Visa has begun threatening banks that harbour spammer accounts in a move designed to crush the spam revenue model.

The initiative, described as a “major effort”, had been quietly underway since the start of the year and has already forced the closure of accounts held by major spam players.

Under the model, organisations who spot counterfeit products being sold online by spammers can report the fraud to the International Anti-Counterfeiting Coalition, a task force composed of executives from corporations including Microsoft, Rolex and Apple.

The coalition would then investigate the complaint and refer the matter to Visa, which would then pressure the acquiring bank processing the spam transactions to shutter the accounts.

“Banking resources are drying up left and right,” Stefan Savage, a computer science professor at University of California and spam expert said. “Merchant banks just roll over."

Savage led much of the work in fighting the economic model of spam. He said forcing banks to terminate spammer accounts targets a critical choke point in the spam revenue process and could destroy the current spam model.

“Acquiring banks have shown little effort to remove the accounts that spammers use,” Savage said. “They don’t care.”

Acquiring banks which process credit card transactions for spammers were identified in a study (pdf) led by Savage last year as the most significant choke point in the spam model.

Savage and a team of computer science researchers spent thousands buying about 120 spam products over a three month period in order to determine the nature of the spam revenue model.

They identified that three banks based in Denmark, Azerbaijan, and the West Indies were responsible for processing credit cards used in 95 percent of their spam transactions.

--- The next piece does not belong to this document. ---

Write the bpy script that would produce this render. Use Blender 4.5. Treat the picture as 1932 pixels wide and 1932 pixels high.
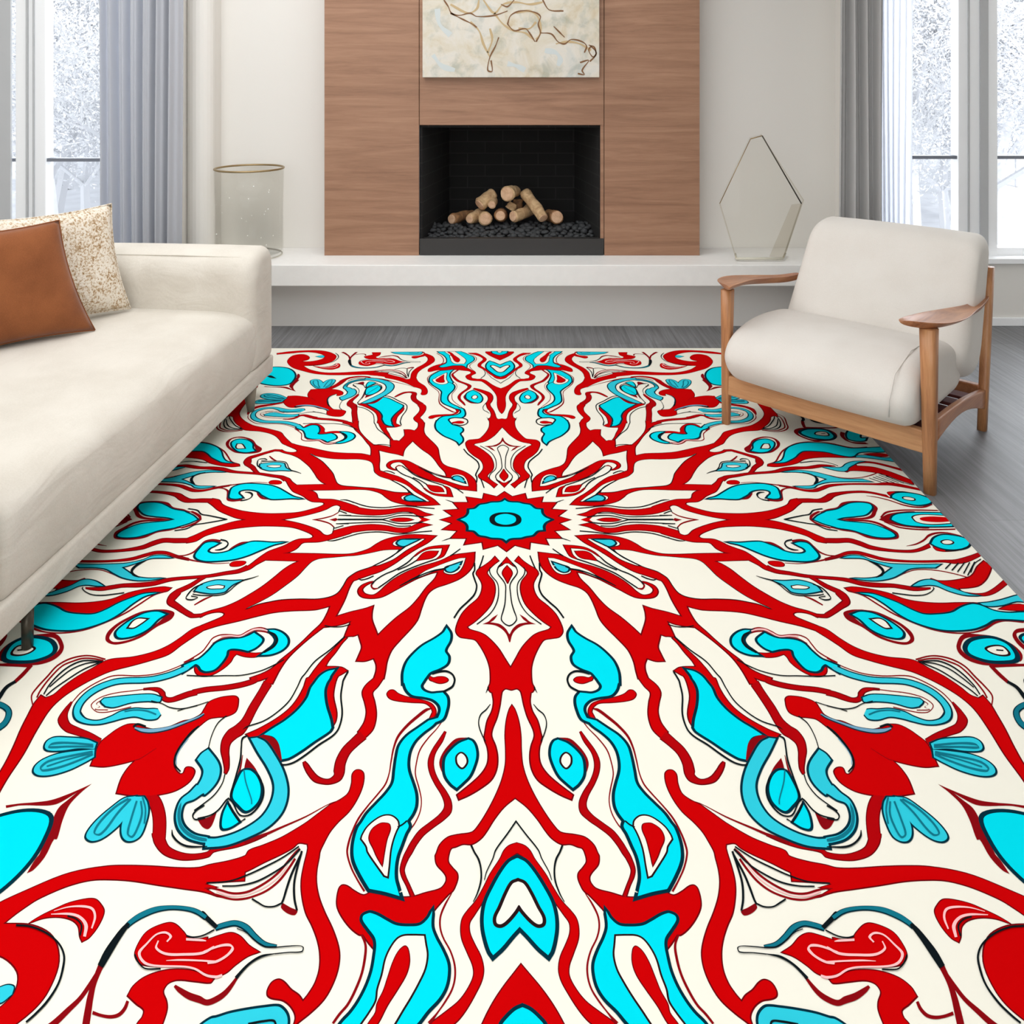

Precisely how Visa is threatening acquiring banks is not public, Savage said, but it is stern enough to see delinquent banks comply for the first time.

"It is promising, but it’s early days. People are now taking an approach that makes sense,” Savage said.

He said there were 15 steps required in the spam monetisation model, ranging from the creation of malware which harvests data, to processing victim credit cards.

Each step was critical to the model, but was also cheap and easy to replicate if disrupted. But while malware and web domains can be recreated, the point of transaction was the only step which could not easily be replicated, Savage said.

“We have been fighting this battle for a very long time … [Visa’s] effort is far more expensive (to spammers) and effective than anything else."